▶ **GIVEN PROBLEM**
Please write out the lines of the data exactly, beginning with the first and ending with the line containing "for (az, el, L, dr, sd)"; leave the pictures behind.

▶ **PROVIDED DATA**
· · ·
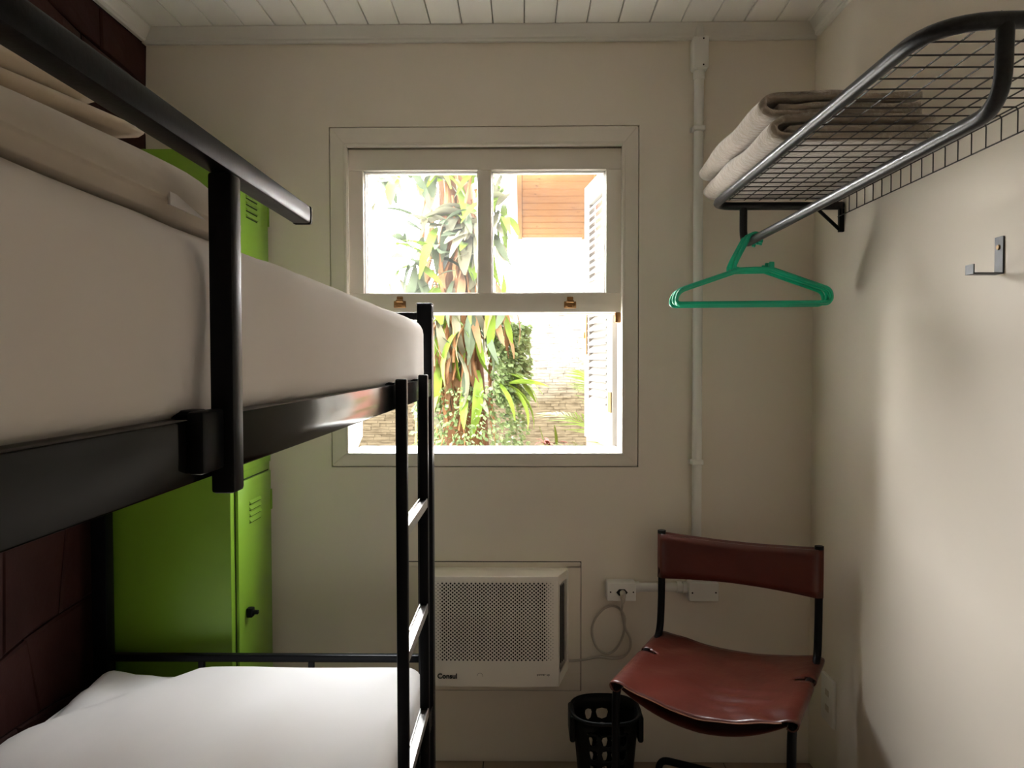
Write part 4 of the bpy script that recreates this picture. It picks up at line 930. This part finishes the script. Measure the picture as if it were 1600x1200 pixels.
for (az, el, L, dr, sd) in ((2.55, 1.05, 0.78, 1.0, 1), (3.1, 0.85, 0.75, 1.15, 2), (2.2, 1.25, 0.85, 0.8, 3), (3.5, 0.7, 0.62, 1.1, 4), (2.0, 1.3, 0.5, 0.7, 5), (2.9, 0.45, 0.55, 0.9, 6), (-1.0, 1.0, 0.6, 1.0, 7), (2.4, 0.75, 0.6, 1.0, 9)): frond(az, el, L, dr, sd)

# bromeliad, seedling and thin yellow stem
bx, by = 0.20, 5.6
br = thing('bromeliad', (bx, by, 0.35), 'dark red rosette plant with two green blades at the foot of the garden wall', 'plant')
tube('stem', [(bx, by, -0.02), (bx, by, 0.76)], 0.03, M_bark, br, 8)
bl = leaf_mesh('leaf', 0.20, 0.035, 1.6, M_brom); bg = leaf_mesh('leaf', 0.20, 0.04, 0.3, M_palm); rb = random.Random(4)
for k in range(34): put_leaf(bl, br, (bx, by, 0.735), rb.uniform(0, 2 * PI), rb.uniform(0.5, 1.35), 0, rb.uniform(0.7, 1.0))
for (dx, az) in ((-0.045, 1.9), (0.045, 1.2)): put_leaf(bg, br, (bx + dx, by - 0.14, 0.745), az, 1.45, 1.2, 1.0)
sx_, sy_ = -0.08, 6.2
sd_ = thing('seedling', (sx_, sy_, 0), 'small pale green seedling right of the tree foot against the garden wall', 'plant'); tube('stem', [(sx_, sy_, -0.02), (sx_ + 0.01, sy_, 0.74)], 0.006, M_palm, sd_, 6)
sl_ = leaf_mesh('leaf', 0.07, 0.022, 0.6, M_leafb); r5 = random.Random(8)
for k in range(40): put_leaf(sl_, sd_, (sx_ + r5.uniform(-0.03, 0.03), sy_, r5.uniform(0.45, 0.76)), r5.uniform(0, 2 * PI), r5.uniform(-0.2, 1.2), 0, r5.uniform(0.6, 1))
st = thing('thin_trunk', (-0.83, 5.8, 0), 'thin yellowish mossy trunk glimpsed between the ladder stiles', 'tree')
tube('trunk', smooth([(-0.835, 5.8, -0.02), (-0.83, 5.8, 0.6), (-0.815, 5.8, 1.1), (-0.80, 5.8, 1.7)], 4), 0.028, M_yel, st, 8)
· · ·
▶ **EXERCISE RESULT**
Write part 4 of the bpy script that recreates this picture. It picks up at line 930. This part finishes the script. Measure the picture as if it were 1600x1200 pixels.
for (az, el, L, dr, sd) in ((2.55, 1.05, 0.78, 1.0, 1), (3.1, 0.85, 0.75, 1.15, 2), (2.2, 1.25, 0.85, 0.8, 3), (3.5, 0.7, 0.62, 1.1, 4), (2.0, 1.3, 0.5, 0.7, 5), (2.9, 0.45, 0.55, 0.9, 6), (-1.0, 1.0, 0.6, 1.0, 7), (2.4, 0.75, 0.6, 1.0, 9)): frond(az, el, L, dr, sd)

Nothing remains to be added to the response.